Jerry Thompson, in his book "Cortina Defending the Mexican Name in Texas" sums up this man's amazing life like this:

"Friend or foe, on the border, Cortina's legacy would endure. He survived some of the most tumultuous and difficult times in the history of Texas and Mexico. He fought the Texas Rangers and blatantly defied authorities in Texas for two decades. He battled the U.S. Army, harassed the Confederate Army, ambushed foreign and Mexican imperialists, attacked Juarez's beleaguered Liberals, hanged countless unnamed bandits, and fought anyone who got in his way.

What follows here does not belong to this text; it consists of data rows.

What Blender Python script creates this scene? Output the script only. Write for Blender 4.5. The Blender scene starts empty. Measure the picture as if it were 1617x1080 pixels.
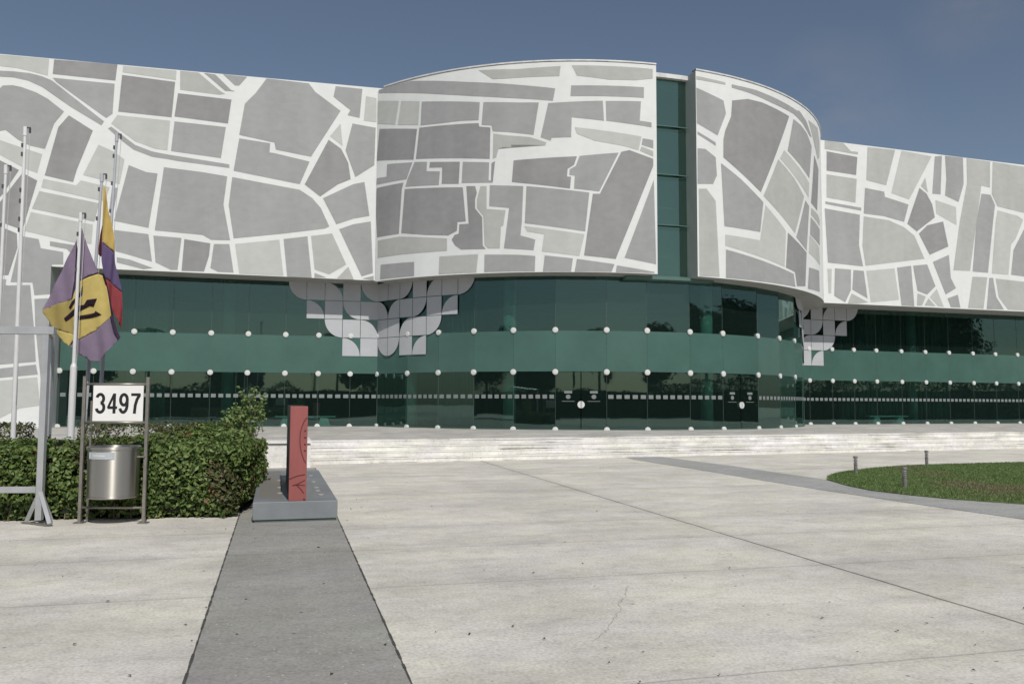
import bpy, bmesh, math, random, json
import numpy as np
from mathutils import Vector, Matrix
from mathutils.geometry import tessellate_polygon
random.seed(7); rng = np.random.default_rng(7)
rad = math.radians
scn = bpy.context.scene
COL = scn.collection

# ------------------------------------------------------------------ camera
EYE = 1.7
cam_d = bpy.data.cameras.new('camera'); cam = bpy.data.objects.new('camera', cam_d); COL.objects.link(cam)
cam_d.sensor_fit = 'HORIZONTAL'; cam_d.sensor_width = 36; cam_d.lens = 36*1350/1617
cam_d.clip_end = 3000; cam_d.clip_start = 0.05
pitch = math.atan(96/1350)
cam.location = (0, 0, EYE)
cam.matrix_world = Matrix.Translation((0, 0, EYE)) @ Matrix.Rotation(rad(90)+pitch, 4, 'X') @ Matrix.Rotation(rad(0.25), 4, 'Z')
scn.camera = cam

# ------------------------------------------------------------------ light
SUN_EL = 44.5; SUN_H = (0.335, -0.942)      # horizontal direction towards the sun (behind the camera, a little right)
w = bpy.data.worlds.new('World'); scn.world = w; w.use_nodes = True
nt = w.node_tree; nt.nodes.clear()
def N(nt, t, **k):
    n = nt.nodes.new(t)
    for a, b in k.items():
        if a in n.inputs.keys() if hasattr(n.inputs, 'keys') else False: n.inputs[a].default_value = b
        else: setattr(n, a, b)
    return n
sky = nt.nodes.new('ShaderNodeTexSky'); sky.sky_type = 'NISHITA'; sky.sun_disc = False
sky.sun_elevation = rad(SUN_EL); sky.sun_rotation = math.atan2(SUN_H[0], SUN_H[1])
sky.air_density = 1.0; sky.dust_density = 1.0; sky.ozone_density = 1.5; sky.altitude = 0
hs = nt.nodes.new('ShaderNodeHueSaturation'); hs.inputs['Saturation'].default_value = 0.88; hs.inputs['Value'].default_value = 0.86
tc = nt.nodes.new('ShaderNodeTexCoord'); mp = nt.nodes.new('ShaderNodeMapping'); mp.inputs['Scale'].default_value = (5, 5, 9); mp.inputs['Location'].default_value = (0.9, 0.35, 0.2)
no = nt.nodes.new('ShaderNodeTexNoise'); no.inputs['Scale'].default_value = 1.6; no.inputs['Detail'].default_value = 6; no.inputs['Roughness'].default_value = 0.55
cr = nt.nodes.new('ShaderNodeValToRGB'); cr.color_ramp.elements[0].position = 0.40; cr.color_ramp.elements[0].color = (0, 0, 0, 1); cr.color_ramp.elements[1].position = 0.80; cr.color_ramp.elements[1].color = (0.42, 0.42, 0.42, 1)
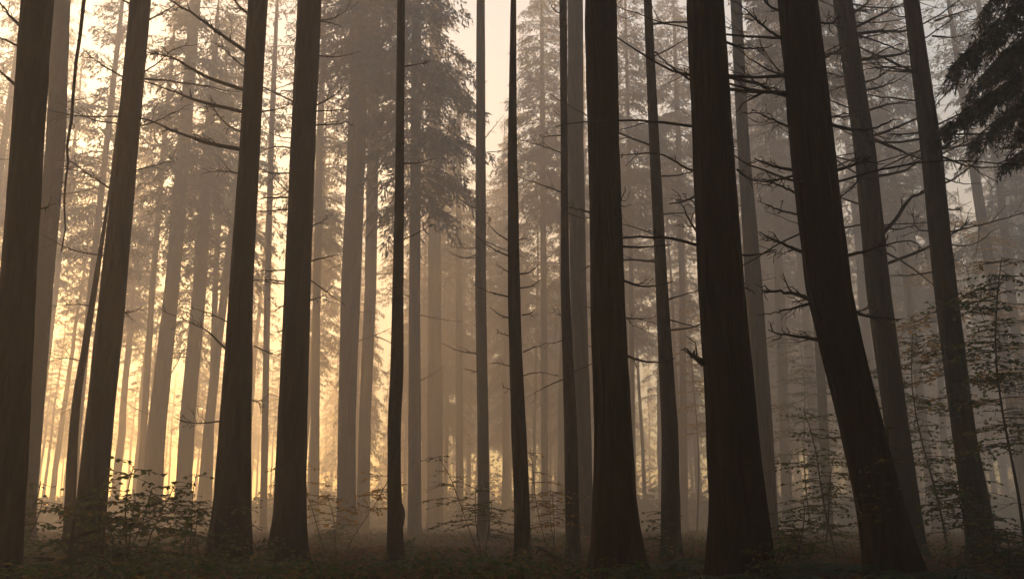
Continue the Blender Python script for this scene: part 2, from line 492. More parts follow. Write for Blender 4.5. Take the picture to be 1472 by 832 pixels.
near_tree('T15', 'spruce_tree', 'wider grey trunk tucked behind the narrow dark one, left of a massive trunk', 23,
          [(0, 816, 838), (208, 816, 839), (416, 820, 843), (620, 826, 850), (790, 826, 853)], 30, M_BARK, 6, 18.5, 28, .12)
near_tree('T16', 'redwood_tree', 'massive near black trunk with shaggy ridged bark on its left edge, small fern at foot', 12,
          [(0, 842, 885), (208, 846, 890), (416, 850, 898), (620, 855, 908), (740, 852, 914), (832, 848, 926)], 32, M_REDBARK, 0, 14, 72, .08, .07, .07)
near_tree('T17', 'spruce_tree', 'smooth dark olive trunk between the two most massive upright trunks', 18,
          [(0, 925, 937), (208, 933, 948), (416, 943, 960), (620, 951, 975), (790, 950, 979)], 28, M_SMOOTH, 2, 16, 32, .1)
near_tree('T18', 'redwood_tree', 'widest upright trunk with fibrous red brown bark and a sharp snag on its left', 10.5,
          [(0, 987, 1040), (208, 996, 1053), (416, 1006, 1070), (620, 1018, 1087), (740, 1023, 1100), (832, 1025, 1115)], 33, M_REDBARK, 5, 14, 80, .08, .07, .06)
near_tree('T19', 'spruce_tree', 'grey trunk leaning left close behind the widest upright trunk', 22.6,
          [(0, 1050, 1066), (208, 1060, 1077), (416, 1072, 1096), (620, 1085, 1111), (770, 1092, 1119)], 29, M_BARK, 3, 16.5, 30, .1)
near_tree('T20', 'redwood_tree', 'massive red brown trunk leaning strongly left with a curved swelling foot', 10.5,
          [(0, 1120, 1174), (208, 1137, 1197), (416, 1160, 1222), (520, 1186, 1243), (620, 1209, 1270), (740, 1235, 1300), (832, 1252, 1331)], 30, M_REDBARK, 1, 13.5, 80, .08, .07, .06)
near_tree('T21', 'spruce_tree', 'dark grey trunk leaning left just behind the massive leaning red brown trunk', 18,
          [(0, 1198, 1224), (208, 1228, 1257), (416, 1246, 1279), (620, 1274, 1306), (780, 1296, 1330)], 29, M_BARK, 4, 16.5, 40, .08)
near_tree('T22', 'spruce_tree', 'mossy dark trunk leaning left among leafy sprays near the right edge', 16.5,
          [(0, 1299, 1320), (208, 1324, 1352), (416, 1344, 1374), (620, 1370, 1401), (790, 1392, 1430)], 28, M_BARK, 2, 16, 40, .08)
near_tree('T23', 'spruce_tree', 'dim thin trunk in the gap left of the massive leaning trunk', 30,
          [(400, 1166, 1177), (600, 1177, 1190), (760, 1184, 1198)], 28, M_BARK, 6, 15, 20, .2)
near_tree('T24', 'spruce_tree', 'pale misty trunk leaning left near the right edge beyond the leafy sprays', 36,
          [(300, 1402, 1416), (416, 1421, 1436), (620, 1453, 1469), (740, 1468, 1485)], 25, M_BARK, 4, 15, 20, .2)
near_tree('T25', 'spruce_tree', 'faint pale trunk between the grey leaning trunk and the dim thin one', 46,
          [(300, 1110, 1122), (500, 1117, 1131), (730, 1124, 1139)], 31, M_BARK, 6, 15, 18, .25)

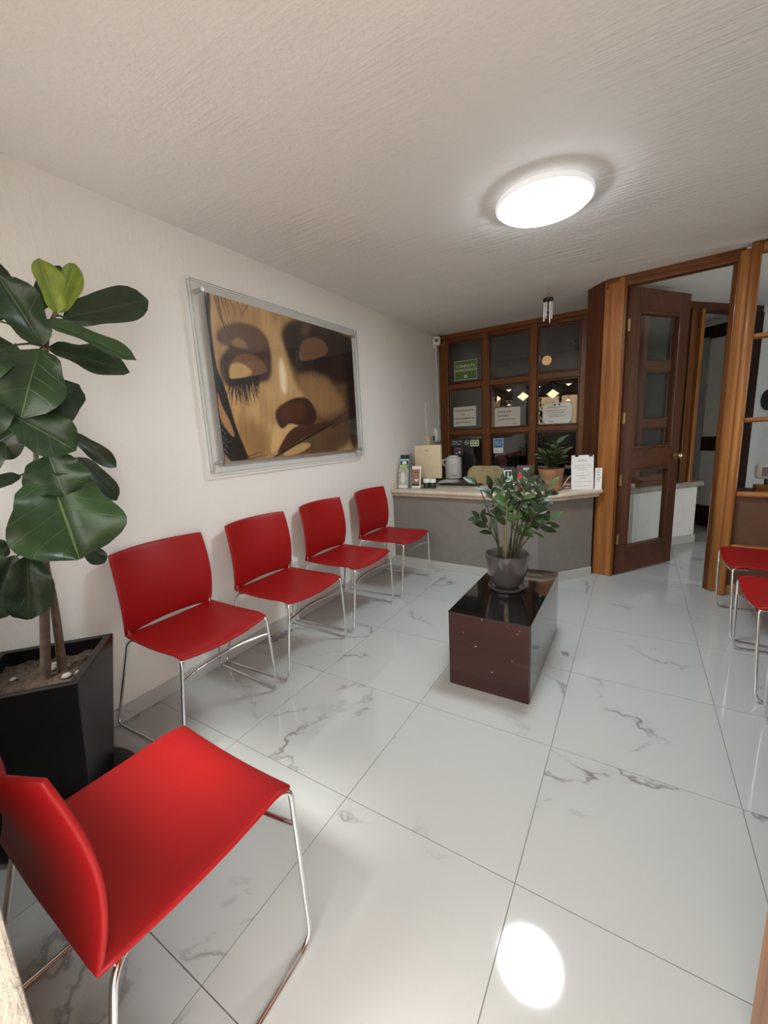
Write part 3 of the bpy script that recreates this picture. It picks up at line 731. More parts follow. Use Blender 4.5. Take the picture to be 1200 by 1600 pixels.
def patch(P,s0,s1,v0,v1,d=.0012,t=.0008):
    mb=MB(); c=[P(s0,v0,d),P(s1,v0,d),P(s1,v1,d),P(s0,v1,d),P(s0,v0,d-t),P(s1,v0,d-t),P(s1,v1,d-t),P(s0,v1,d-t)]
    return mb.add([q[:] for q in c],[(0,1,2,3),(7,6,5,4),(0,4,5,1),(1,5,6,2),(2,6,7,3),(3,7,4,0)])
mb,P,a,u,nn=leaning(.085,2.60,.105,.325,.12,TOPZ+.005); mb.build('back_flyer','ink',bh)
mb,P,a,u,nn=leaning(.085,2.585,.105,.285,.12,TOPZ+.005); mb.build('flyer','cyan_print',bh)
patch(P,-.4,.45,.80,.94).build('flyer_band','ink',bh); patch(P,-.2,.25,.82,.92,.002).build('flyer_logo','print_white',bh)
patch(P,-.5,.3,.62,.78,.002).build('flyer_band','lime',bh); patch(P,.3,.5,.62,.78,.002).build('flyer_band','ink_grey',bh)
mb,P,a,u,nn=leaning(.088,2.560,.10,.195,.10,TOPZ+.005); mb.build('front_flyer','silver_print',bh)
dd=MB(); 
ringp=[P(.22*math.cos(k*PI/8),.52+.30*math.sin(k*PI/8),.002) for k in range(16)]
dd.add([q[:] for q in ringp],[tuple(range(16))]); dd.build('flyer_picture','print_white',bh)
patch(P,-.5,.5,.0,.16,.002).build('flyer_band','print_white',bh)
mb,P,a,u,nn=leaning(.088,2.548,.112,.20,.10,TOPZ,.002); mb.build('acrylic_front','acrylic',bh)
for s in (-1,1): MB().box(.088+s*.056-.001,.088+s*.056+.001,2.548,2.62,TOPZ,TOPZ+.11).build('acrylic_side','acrylic',bh)
MB().box(.032,.144,2.55,2.62,TOPZ,TOPZ+.002).build('acrylic_base','acrylic',bh)

fb=thing('smile_leaflet_stand','small leaflet stand showing a smiling face, beside the brochure holder','leaflet stand',(.215,2.585,TOPZ))
mb,P,a,u,nn=leaning(.218,2.59,.10,.215,.16,TOPZ+.003); mb.build('leaflet','skin_print',fb)
patch(P,-.5,.5,.86,1).build('band','print_white',fb); patch(P,-.5,.5,0,.10).build('band','print_white',fb); patch(P,.36,.5,.1,.9,.002).build('margin','print_white',fb)
for s0,s1,v0 in ((-.3,-.05,.70),(.1,.3,.70)):
    patch(P,s0,s1,v0,v0+.035,.002).build('eye','ink',fb)
mp_=[P(.02+.22*math.cos(PI+k*PI/8),.42+.12*math.sin(PI+k*PI/8),.0022) for k in range(9)]
MB().add([q[:] for q in mp_],[tuple(range(9))]).build('smile','print_white',fb)
patch(P,-.45,.35,.12,.2,.002).build('caption','ink',fb)
mb,P,a,u,nn=leaning(.218,2.580,.115,.16,.16,TOPZ,.002); mb.build('acrylic_front','acrylic',fb)
MB().box(.16,.276,2.575,2.66,TOPZ,TOPZ+.002).build('acrylic_base','acrylic',fb)
for k,(x,y,lab) in enumerate(((.315,2.63,'small black jar with white lid, left of the two on the counter'),(.377,2.64,'small black jar with white lid, right of the two, under the monitor'))):
    j=thing('small_jar',lab,'jar',(x,y,TOPZ),group='black jars with white lids on the counter')
    MB().lathe([(.027,0),(.030,.003),(.030,.052),(.026,.058)],20,(x,y,TOPZ)).build('jar','black_plastic',j,smooth=40)
    MB().lathe([(.031,.056),(.032,.060),(.032,.088),(.028,.092),(.001,.092)],20,(x,y,TOPZ)).build('lid','print_white',j,smooth=40)
# monitor seen from behind
mo=thing('desktop_monitor','cream-backed desktop monitor seen from behind on the reception counter','monitor',(.27,2.85,TOPZ))
A0=Vector((.115,2.80)); A1=Vector((.415,2.80)); aa=(A1-A0).normalized(); 
MB().box(.108,.398,2.80,2.835,.835,1.168).build('housing','beige_plastic',mo,bevel=.006,seg=3)
MB().box(.118,.388,2.835,2.838,.85,1.158).build('screen','black_glass',mo)
MB().prism([(.22,2.79),(.29,2.79),(.29,2.80),(.22,2.80)],.80,.90).build('stand','beige_plastic',mo,bevel=.003)
MB().box(.20,.31,2.74,2.90,.758,.772).build('foot','beige_plastic',mo,bevel=.004)
MB().box(.245,.265,2.77,2.80,.765,.86).build('neck','beige_plastic',mo,bevel=.003)
text_on('rc',.04,(.243,2.7985,1.115),X1,Z1,'ink',mo,name='logo')
# kettle-like white dispenser on the desk
ke=thing('white_kettle','white electric kettle standing at the back of the desk','kettle',(.25,3.50,.745))
MB().lathe([(.084,.0),(.092,.006),(.094,.03),(.093,.235),(.090,.250),(.06,.256),(.055,.272),(.001,.274)],28,(.25,3.50,.745)).build('body','white_plastic',ke,smooth=40)
MB().tube(fillet([(.160,3.48,.97),(.130,3.47,.97),(.130,3.47,.92),(.160,3.48,.90)],.02),.010,8).build('handle','white_plastic',ke,smooth=60)
MB().box(.272,.335,3.402,3.412,.80,.94).build('front_plate','white_paper',ke,bevel=.002)
MB().lathe([(.098,0),(.098,.012),(.09,.014)],28,(.25,3.50,.7455)).build('power_base','black_plastic',ke)
pc=thing('pen_cup','black pen cup between the monitor and the kettle','pen cup',(.12,3.38,.745))
MB().lathe([(.032,0),(.036,.09),(.033,.09),(.030,.01),(.001,.01)],16,(.12,3.38,.745)).build('cup','black_plastic',pc)
for k in range(5): MB().tube([(.12+.012*math.cos(k*1.3),3.38+.012*math.sin(k*1.3),.756),(.12+.03*math.cos(k*1.3),3.38+.03*math.sin(k*1.3),.90+.012*k)],.004,6).build('pen','ink' if k%2 else 'ink_grey',pc)
ph=MB(); 
st=thing('paper_stack','small stack of white papers on the desk by the monitor','papers',(.29,3.2,.745))
for k in range(4): MB().box(.21+.01*k,.40-.006*k,3.12+.006*k,3.30,.7452+.005*k,.7498+.005*k).build('sheet','white_paper' if k%2 else 'cream_paper',st)
kb=thing('keyboard','black keyboard lying behind the counter edge','keyboard',(.55,2.88,TOPZ))
MB().box(.36,.78,2.845,2.925,TOPZ,TOPZ+.016).build('body','black_plastic',kb,bevel=.004)
for r in range(4): MB().box(.37,.77,2.853+.017*r,2.866+.017*r,TOPZ+.0155,TOPZ+.020).build('key_row','ink',kb,bevel=.001)
tag(MB().prism([(.74,2.72),(.98,2.66),(1.02,2.82),(.80,2.87)],TOPZ,TOPZ+.003).build('pink_sheet','pink_paper'),'pale pink sheet of paper lying on the counter','paper')
# olive task chair
oc=thing('task_chair','olive vinyl task chair behind the counter','chair',(.80,3.15,0))
def ob(u_,v_):
    s=2*u_-1; zz_=.70+.22*v_; tt=max(0,(v_-.62)/.38); hw=.165*(1-.26*(1-math.sqrt(max(0,1-tt*tt))))
    return Vector((.795+s*hw,2.99-.03*(s*s)+.015*v_,zz_))
shell(ob,12,20,.045,5).build('backrest','olive_vinyl',oc,smooth=70)
MB().prism([(.60,3.05),(.99,3.05),(1.0,3.42),(.59,3.42)],.44,.50).build('seat','olive_vinyl',oc,bevel=.02,seg=3)
MB().tube([(.795,3.025,.74),(.795,3.04,.56),(.795,3.12,.43),(.795,3.24,.43)],.014,8).build('back_support','black_plastic',oc)
MB().tube([(.795,3.24,.06),(.795,3.24,.44)],.025,10).build('column','steel',oc)
for k in range(5):
    a=k*2*PI/5; MB().tube([(.795,3.24,.09),(.795+.26*math.cos(a),3.24+.26*math.sin(a),.05)],.018,6).build('foot','black_plastic',oc)
    MB().lathe([(.02,0),(.025,.012),(.025,.035),(.01,.045)],10,(.795+.26*math.cos(a),3.24+.26*math.sin(a),0)).build('castor','black_plastic',oc)
# picture stand + red leaflets
ps_=thing('photo_stand','black and white photo card with film-strip border on the counter','photo card',(1.12,2.64,TOPZ))
mb,P,a,u,nn=leaning(1.11,2.625,.105,.205,.18,TOPZ,.003,.35); mb.build('card','ink',ps_)
patch(P,-.34,.34,.06,.86,.0012).build('border','print_white',ps_); patch(P,-.26,.26,.36,.82,.002).build('photo','ink',ps_)
blob=[P(.22*math.cos(k*PI/6),.36+.12*math.sin(k*PI/6),.0028) for k in range(12)]
MB().add([q[:] for q in blob],[tuple(range(12))]).build('figure','print_white',ps_)
for s,v in ((-.1,.40),(.08,.36),(.0,.44)):
    bl=[P(s+.05*math.cos(k*PI/4),v+.035*math.sin(k*PI/4),.0034) for k in range(8)]
    MB().add([q[:] for q in bl],[tuple(range(8))]).build('figure','ink',ps_)
patch(P,-.26,.26,.10,.30,.002).build('caption','ink',ps_)
patch(P,-.05,.02,.55,.78,.003).build('figure','print_white',ps_)
for s in (-.45,.40):
    for k in range(11): patch(P,s,s+.07,.05+k*.085,.095+k*.085,.0015).build('sprocket','print_white',ps_)
MB().box(1.06,1.16,2.61,2.67,TOPZ,TOPZ+.004).build('stand','acrylic',ps_)
rl=thing('red_leaflet_stand','dark leaflet stand with red leaflets beside the photo card','leaflet stand',(1.235,2.68,TOPZ))
mb,P,a,u,nn=leaning(1.225,2.70,.12,.21,.12,TOPZ,.003,.35); mb.build('back_card','sticker_purple',rl)
patch(P,-.45,-.12,.05,.72,.002).build('leaflet','red_print',rl)
for s in (-.02,.14,.30): patch(P,s,s+.05,.25,.86,.003).build('stripe','cream_paper',rl)
patch(P,-.05,.38,.82,.90,.0034).build('stripe','cream_paper',rl)
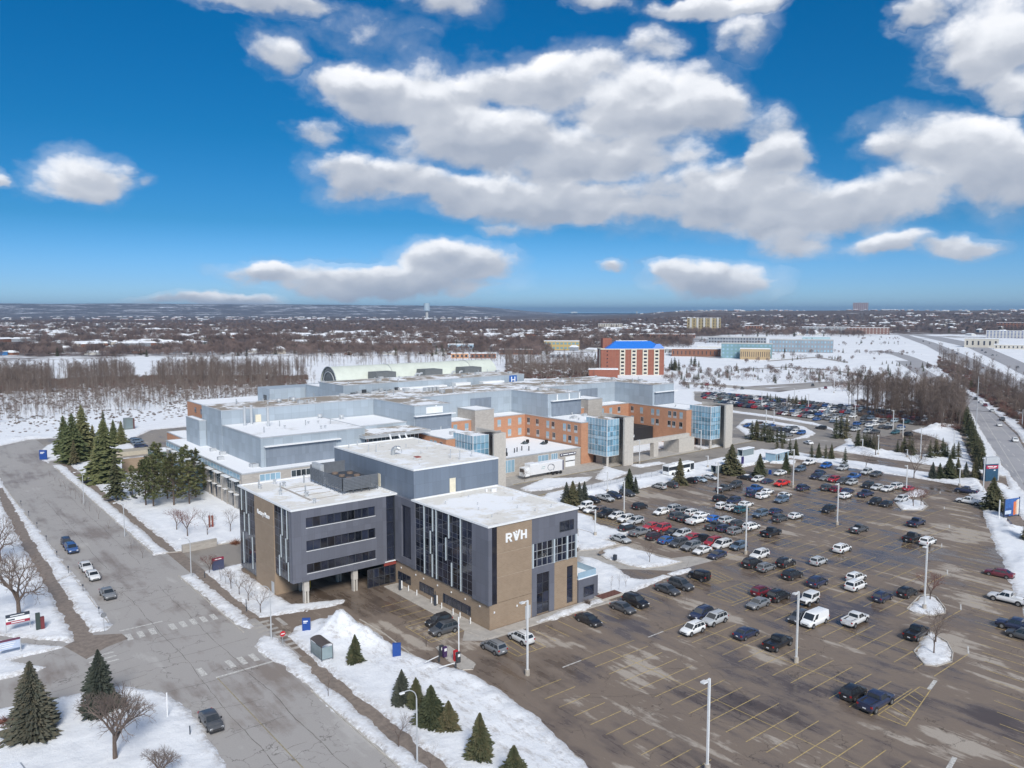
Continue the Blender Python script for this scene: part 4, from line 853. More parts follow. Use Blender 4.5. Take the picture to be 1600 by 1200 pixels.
def ward(xw, xr_l, xr_r, top=13.5):
    """wing whose west face stands at xw; the courtyard face runs left to xr_l"""
    roofed(ORANGE, xw, xr_r, 184.6, 221.4, 0, top, SNOWROOF, label="orange brick ward wing"); roofed(ORANGE, xr_l, xw-.01, 213.4, 221.4, 0, top, SNOWROOF)
    r = random.Random(int(xw))
    for y in (186.9, 190.3, 192.4, 198.2, 201.0, 206.4, 211.2):
        for z in (11.3, 7.6): ward_window('x', xw-.002, y+r.uniform(-.3, .3), z, style=r.choice((0, 1, 1, 2, 0)))
    for x in np.arange(xr_l+2, xw-1.5, 4.6):
        for z in (11.3, 7.6): ward_window('y', 213.398, float(x), z, style=r.choice((0, 1, 1, 2)))
ward(124, 112, 137); ward(177, 145, 191); ward(230.5, 200, 244)
for x0, x1 in ((153.5, 161.5), (206, 213.5)):
    roofed(STONE, x0, x1, 211.2, 221.3, 0, 16.8, SNOWROOF, name="stair_tower"); wallgrid(hos, 'y', 213.2, x1+.1, x1+1.2, 6, 15.5, 1, 5, WGLASS, WHITE, -1)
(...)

"Caught in the chronic instability of 19th Century Mexico, he defied one president, revolted against a second, and fell victim to the political power and intrigues of a third. He claimed to be a Mexican patriot...fought the U.S. Army, but formed an alliance with them only three years later. Although practically illiterate and lacking the ideological sophistication of many of his contemporaries, he rose to political and military heights of which the more literate could only dream." 

5 comments:

Anonymous said...

..by the border by the sea

Where good guys
Melt like the snow and the rain.

Anonymous said...

Good reprint of the facts related to Juan N. Cortinas. We all have 2 sides but it is good to know that when someone knows he is right, nothing stops him from his goal. They stole his mother's land and he wanted revenge - plain and simple and rightfully his. But the history leans towards the anglo side of the population and wrongfully accredits them for the development of the town.
If only more of us would bother to do research from different objective resources, we could learn to compare and contrast or at least listen to both side of the story. Enjoyed rereading the facts!

Anonymous said...

Its a gulf not a sea pinche hillbilly

Anonymous said...

These stories are important to keep repeating. Apparently many people in the Valley don't know what happened. Our history is caught in a fog.

Anonymous said...

The only part of the story that is missing is where he was hanged for be a thief and murderer.